The IRS recently commented that it believes around 70-90% of pending ERC claims have either “an unacceptable level of risk” or “show clear signs of being erroneous claims.” The IRS also commented that even those claims with a “low-level of risk” will be processed judiciously. We previously wrote about the IRS comments here. In short, the IRS statements indicate that the IRS will still take considerable time to process ERC claims. And even after they process the claims, will the IRS even allow the claims? Or will the employers need to challenge IRS denials to prove eligibility? There is simply no way to know.

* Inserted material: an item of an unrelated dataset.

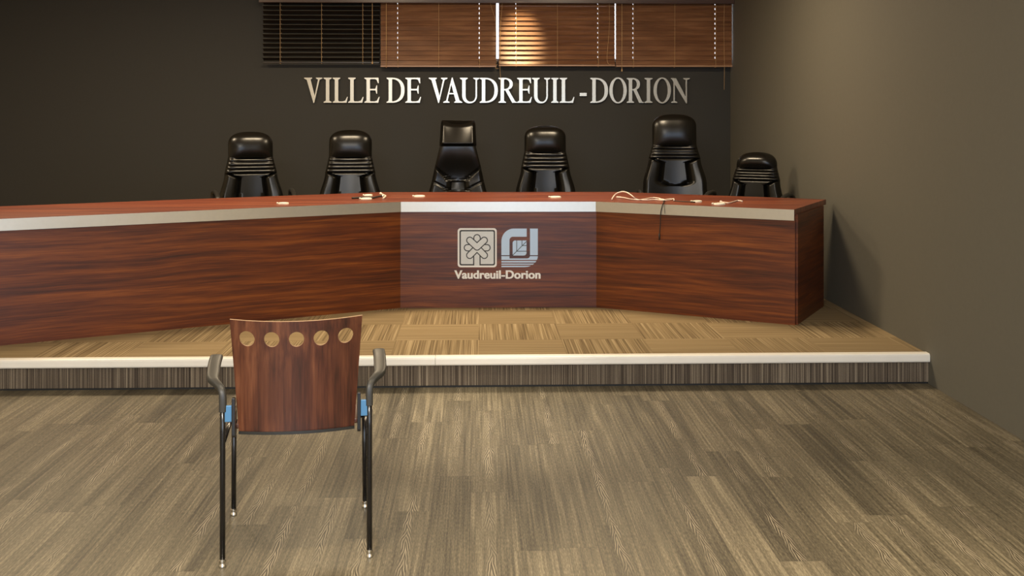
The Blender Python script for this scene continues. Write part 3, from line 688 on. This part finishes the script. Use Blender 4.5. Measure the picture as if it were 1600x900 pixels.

So, with that said, the decision whether to amend an income tax return while waiting for the IRS to act is an even tougher decision.
 
Ultimately, the decision of what an employer should do with respect to the income tax return amendment could come down to economic realities. Can the employer spare the amount of funds needed to make an income tax return amendment and pay the corresponding tax? If not, what should they do? Will the IRS deny an otherwise valid claim because the employer has not yet amended the income tax return? Does the employer need to amend their income tax return within any particular statute of limitations? If they amend, should the employer file a protective claim for refund to protect themselves if the IRS does not pay an ERC refund?

The income tax return amendment issue comes with many different considerations. The only thing that is clear is that employers should talk with a reputable tax practitioner before making any decisions.